§ **EXERCISE OBJECTIVE**
Give the listing again exactly, omitting its images.

== DATA PROVIDED

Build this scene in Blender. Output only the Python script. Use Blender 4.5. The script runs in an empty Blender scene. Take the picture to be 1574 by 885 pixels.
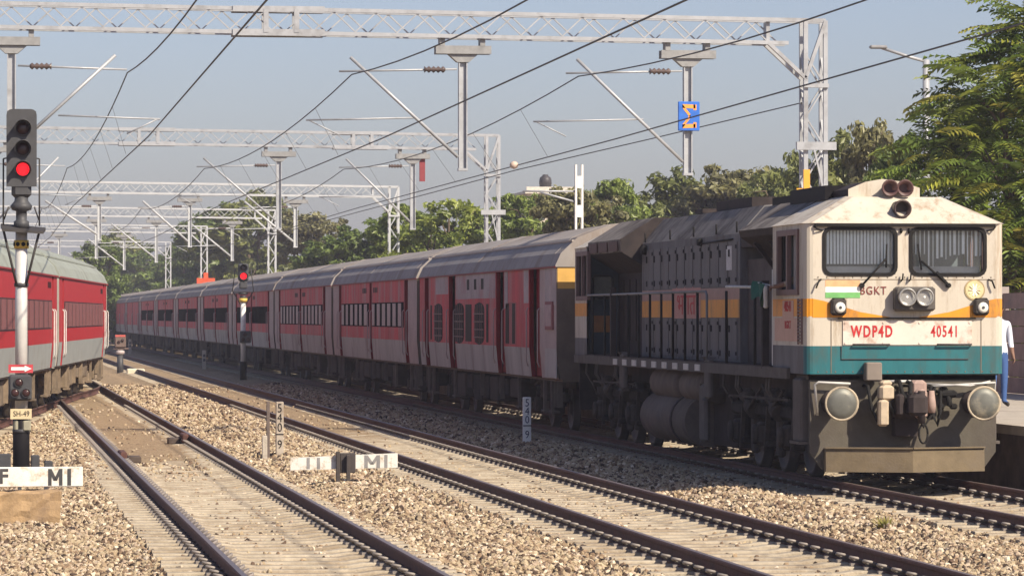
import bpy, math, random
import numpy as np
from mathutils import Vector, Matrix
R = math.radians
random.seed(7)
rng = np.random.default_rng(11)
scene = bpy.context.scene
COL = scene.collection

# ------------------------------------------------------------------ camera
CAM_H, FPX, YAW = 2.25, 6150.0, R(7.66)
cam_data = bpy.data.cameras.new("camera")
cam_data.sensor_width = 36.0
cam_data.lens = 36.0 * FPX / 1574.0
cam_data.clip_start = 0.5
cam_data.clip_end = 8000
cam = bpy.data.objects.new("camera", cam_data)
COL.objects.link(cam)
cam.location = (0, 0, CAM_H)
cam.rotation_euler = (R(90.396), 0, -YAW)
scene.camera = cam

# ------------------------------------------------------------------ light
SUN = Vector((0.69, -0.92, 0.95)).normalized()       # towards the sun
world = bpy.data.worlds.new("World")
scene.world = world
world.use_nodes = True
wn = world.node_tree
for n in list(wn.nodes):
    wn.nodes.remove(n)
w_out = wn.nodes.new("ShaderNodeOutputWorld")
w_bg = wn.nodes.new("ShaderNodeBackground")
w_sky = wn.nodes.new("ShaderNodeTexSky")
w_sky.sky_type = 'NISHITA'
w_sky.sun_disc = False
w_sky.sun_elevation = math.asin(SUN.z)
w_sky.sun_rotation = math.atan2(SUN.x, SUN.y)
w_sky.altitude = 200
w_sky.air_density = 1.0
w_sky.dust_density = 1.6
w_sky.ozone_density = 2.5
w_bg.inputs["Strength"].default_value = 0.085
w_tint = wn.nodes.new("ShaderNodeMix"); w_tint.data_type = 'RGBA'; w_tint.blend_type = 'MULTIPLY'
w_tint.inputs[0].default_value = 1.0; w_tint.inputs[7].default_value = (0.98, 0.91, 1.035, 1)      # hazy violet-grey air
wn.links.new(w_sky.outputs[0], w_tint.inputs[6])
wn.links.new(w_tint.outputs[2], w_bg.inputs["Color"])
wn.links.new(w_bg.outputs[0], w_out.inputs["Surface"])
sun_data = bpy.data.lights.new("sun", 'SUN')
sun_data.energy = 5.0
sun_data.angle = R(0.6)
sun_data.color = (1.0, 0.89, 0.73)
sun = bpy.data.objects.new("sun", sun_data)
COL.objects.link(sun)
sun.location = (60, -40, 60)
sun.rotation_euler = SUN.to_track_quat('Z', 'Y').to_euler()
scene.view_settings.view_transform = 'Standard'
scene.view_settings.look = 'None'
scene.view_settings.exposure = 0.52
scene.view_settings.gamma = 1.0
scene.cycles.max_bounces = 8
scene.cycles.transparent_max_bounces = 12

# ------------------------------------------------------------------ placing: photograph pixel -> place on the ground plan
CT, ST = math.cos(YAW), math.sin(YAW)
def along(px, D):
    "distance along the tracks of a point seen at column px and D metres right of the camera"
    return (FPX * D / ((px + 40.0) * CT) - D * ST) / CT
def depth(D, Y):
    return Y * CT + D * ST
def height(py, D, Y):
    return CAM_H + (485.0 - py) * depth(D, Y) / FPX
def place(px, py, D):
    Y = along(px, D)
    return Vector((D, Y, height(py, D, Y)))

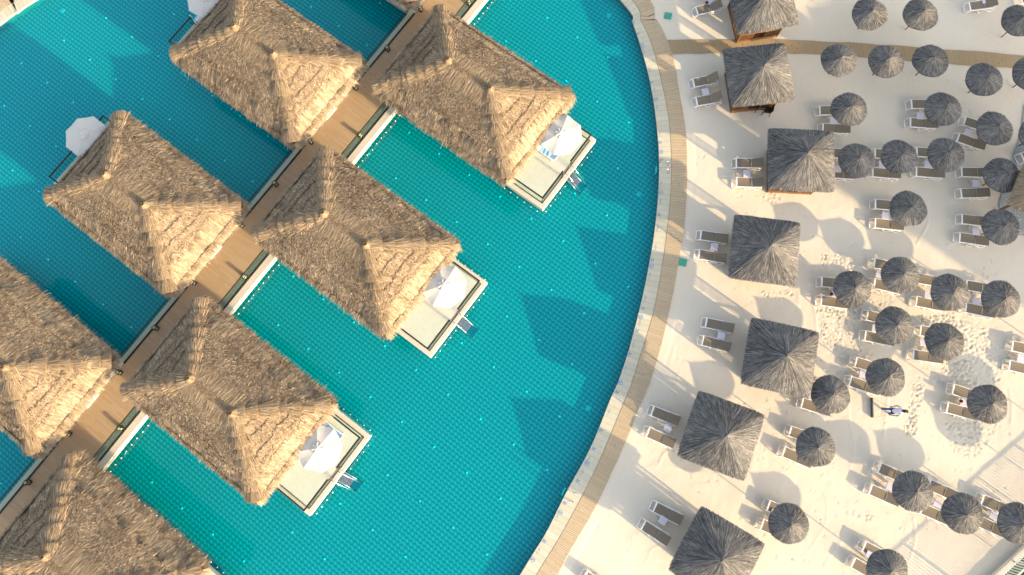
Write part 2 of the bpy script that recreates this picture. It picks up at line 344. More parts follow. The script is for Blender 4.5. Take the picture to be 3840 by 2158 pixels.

====

§ **EXERCISE SOLUTION**
Build this scene in Blender. Output only the Python script. Use Blender 4.5. The script runs in an empty Blender scene. Take the picture to be 1574 by 885 pixels.
import bpy, math, random
import numpy as np
from mathutils import Vector, Matrix
R = math.radians
random.seed(7)
rng = np.random.default_rng(11)
scene = bpy.context.scene
COL = scene.collection

# ------------------------------------------------------------------ camera
CAM_H, FPX, YAW = 2.25, 6150.0, R(7.66)
cam_data = bpy.data.cameras.new("camera")
cam_data.sensor_width = 36.0
cam_data.lens = 36.0 * FPX / 1574.0
cam_data.clip_start = 0.5
cam_data.clip_end = 8000
cam = bpy.data.objects.new("camera", cam_data)
COL.objects.link(cam)
cam.location = (0, 0, CAM_H)
cam.rotation_euler = (R(90.396), 0, -YAW)
scene.camera = cam

# ------------------------------------------------------------------ light
SUN = Vector((0.69, -0.92, 0.95)).normalized()       # towards the sun
world = bpy.data.worlds.new("World")
scene.world = world
world.use_nodes = True
wn = world.node_tree
for n in list(wn.nodes):
    wn.nodes.remove(n)
w_out = wn.nodes.new("ShaderNodeOutputWorld")
w_bg = wn.nodes.new("ShaderNodeBackground")
w_sky = wn.nodes.new("ShaderNodeTexSky")
w_sky.sky_type = 'NISHITA'
w_sky.sun_disc = False
w_sky.sun_elevation = math.asin(SUN.z)
w_sky.sun_rotation = math.atan2(SUN.x, SUN.y)
w_sky.altitude = 200
w_sky.air_density = 1.0
w_sky.dust_density = 1.6
w_sky.ozone_density = 2.5
w_bg.inputs["Strength"].default_value = 0.085
w_tint = wn.nodes.new("ShaderNodeMix"); w_tint.data_type = 'RGBA'; w_tint.blend_type = 'MULTIPLY'
w_tint.inputs[0].default_value = 1.0; w_tint.inputs[7].default_value = (0.98, 0.91, 1.035, 1)      # hazy violet-grey air
wn.links.new(w_sky.outputs[0], w_tint.inputs[6])
wn.links.new(w_tint.outputs[2], w_bg.inputs["Color"])
wn.links.new(w_bg.outputs[0], w_out.inputs["Surface"])
sun_data = bpy.data.lights.new("sun", 'SUN')
sun_data.energy = 5.0
sun_data.angle = R(0.6)
sun_data.color = (1.0, 0.89, 0.73)
sun = bpy.data.objects.new("sun", sun_data)
COL.objects.link(sun)
sun.location = (60, -40, 60)
sun.rotation_euler = SUN.to_track_quat('Z', 'Y').to_euler()
scene.view_settings.view_transform = 'Standard'
scene.view_settings.look = 'None'
scene.view_settings.exposure = 0.52
scene.view_settings.gamma = 1.0
scene.cycles.max_bounces = 8
scene.cycles.transparent_max_bounces = 12

# ------------------------------------------------------------------ placing: photograph pixel -> place on the ground plan
CT, ST = math.cos(YAW), math.sin(YAW)
def along(px, D):
    "distance along the tracks of a point seen at column px and D metres right of the camera"
    return (FPX * D / ((px + 40.0) * CT) - D * ST) / CT
def depth(D, Y):
    return Y * CT + D * ST
def height(py, D, Y):
    return CAM_H + (485.0 - py) * depth(D, Y) / FPX
def place(px, py, D):
    Y = along(px, D)
    return Vector((D, Y, height(py, D, Y)))

Write part 2 of the bpy script that recreates this picture. It picks up at line 344. More parts follow. The script is for Blender 4.5. Take the picture to be 3840 by 2158 pixels.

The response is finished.